Borussia Dortmund wird zur Mobbingbude, in Hamburg wird Fußball der Angst gespielt. Wer Trost sucht, muss nach Freiburg fahren, meint Christoph Biermann.
Christian Streich ist 51 Jahre alt und war noch nie in Glasgow. Da möchte er gerne hin, hat er letzte Woche erzählt. Und zwar nicht einfach mal so für ein Wochenende oder im Urlaub, er würde mit seiner Mannschaft gerne dort spielen. Mit dem SC Freiburg, im Celtic Park. Auch wenn es in deren Stadion vielleicht nicht so voll würde, weil man die Freiburger in Schottland halt nicht kenne, meinte Streich. Wie er das so erzählte, hatte das was Schönes, weil man erwachsenen Männern selten beim Träumen zuschauen kann.
Dann hat seine Mannschaft gestern Schalke 04 auf eine Weise geschlagen, die nicht danach aussah, als wären Streichs Träume nur Hirngespinste. Im Moment steht Freiburg auf dem fünften Platz und ist aktueller Anführer des großen Rests hinter den vier Klubs für die Champions League. Das bedeutet auch: Schalke steht hinter Freiburg, Mönchengladbach auch, Leverkusen, Köln, Frankfurt und Bremen. Von Hamburg oder Mainz gar nicht zu sprechen. Unglaublich!
Die Möglichkeiten übertroffen
Das muss am letzten Spieltag nicht zwangsläufig auch so sein, und vielleicht platzt Streichs Traum von Europa sogar noch. Aber schon jetzt haben seine Mannschaft und er für ein gutes Stück Trost in einer Saison gesorgt, in der vieles trostlos war.

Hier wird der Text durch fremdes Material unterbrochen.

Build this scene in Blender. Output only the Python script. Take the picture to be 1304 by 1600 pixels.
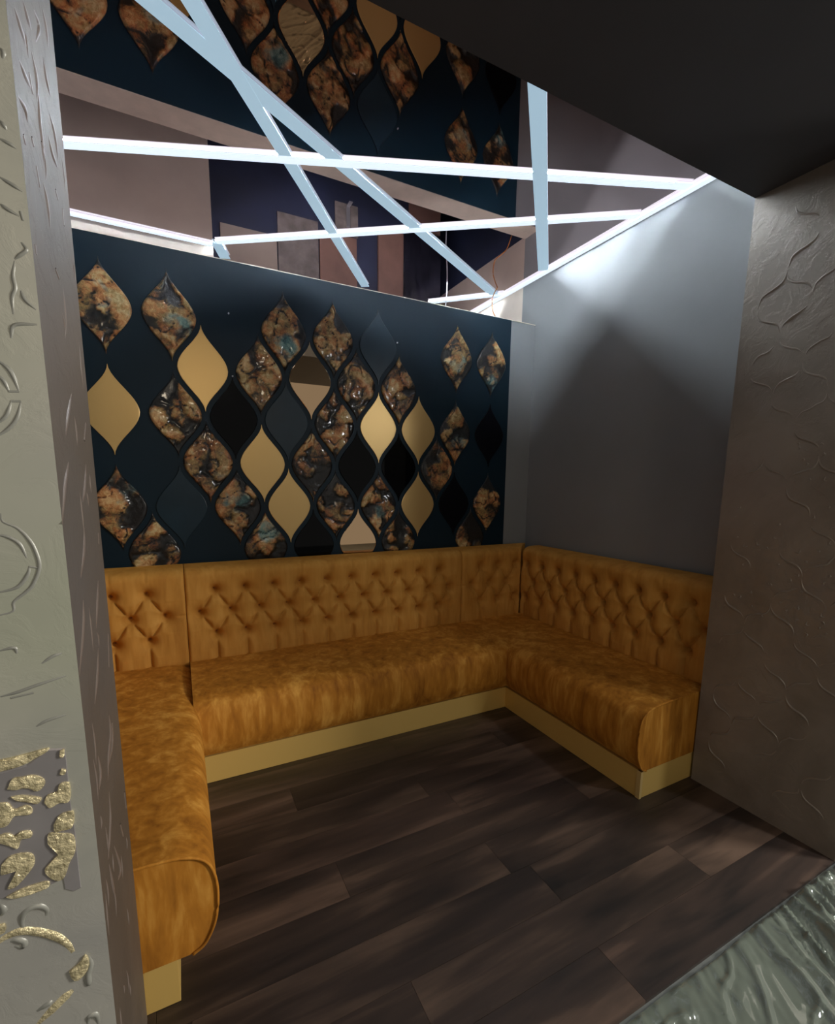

Dazu muss man daran erinnern, dass der SC Freiburg vor knapp zwei Jahren sehr unglücklich abstieg, anschließend seine besten Spieler verlor und mit einer neuen Mannschaft souverän den Wiederaufstieg schaffte. Man muss sich auch klar machen, dass der momentane Tabellenfünfte weiterhin einer der Hungerleider der Bundesliga ist. Wenn es am kommenden Samstag gegen den FC Ingolstadt geht, können sich die Verantwortlichen beider Klubs darüber streiten, wer weniger Geld zu Verfügung hat. Sicher ist nur: alle anderen Bundesligisten, von Darmstadt abgesehen, sind opulenter ausgestattet. Allein das macht diesen fünften Platz zur größten Leistung in dieser Saison, weil kein anderer Klub seine Möglichkeiten so weit übertrifft wie der SC Freiburg.
In der Abgeschiedenheit des Breisgaus wurde in dieser Saison aber auch eine Gegengeschichte zu den Entwicklungen der Zeit erzählt, die sich gerade an diesem Wochenende zeigten. Der SC Freiburg ist kein Eiland der Seligen, keine Eurhytmiegruppe in Fußballtrikots, und Streich ist kein Kirchentagsprediger am Spielfeldrand. Aber dieser Klub ist eben auch weit von der Niedertracht entfernt, mit der man inzwischen bei Borussia Dortmund miteinander umgeht. Der zweitgrößte deutsche Klub verwandelt sich gerade in eine Mobbingbude, wo der Chef seinen leitenden Angestellten demontierte. Nichts könnte in Freiburg einem solchen Verhalten ferner sein.
Weit weg von Angst
Auch fußballerisch hat sich der SC Freiburg in dieser Saison von den Gepflogenheiten einer Liga weit ferngehalten, in denen vor allem die kleinen Klubs oft nur noch Verhinderungsfußball spielten. Den Gipfel der Angst erlebten die Zuschauer gestern, als der Hamburger SV und Mainz 05 ein Spiel erschufen, das nur noch Spurenelemente von Fußball enthielt. Freiburg zeigte indes gegen Schalke, was auch mit bescheidenen Möglichkeiten geht, wenn man das Spiel positiv angehen kann und nicht getrieben aus Furcht vor der Niederlage.
Alles Gute!
Wir wissen natürlich längst, dass diese Geschichte nicht beliebig weitererzählt werden kann. Der SC Freiburg wird im Sommer seine besten Spieler verlieren, Christian Streich und die seinen werden den Stein wieder den Berg hinaufrollen müssen, wie einst Sisyphos. Aber wir sollten ihnen schon jetzt alles Gute dabei wünschen, sie verdienen das.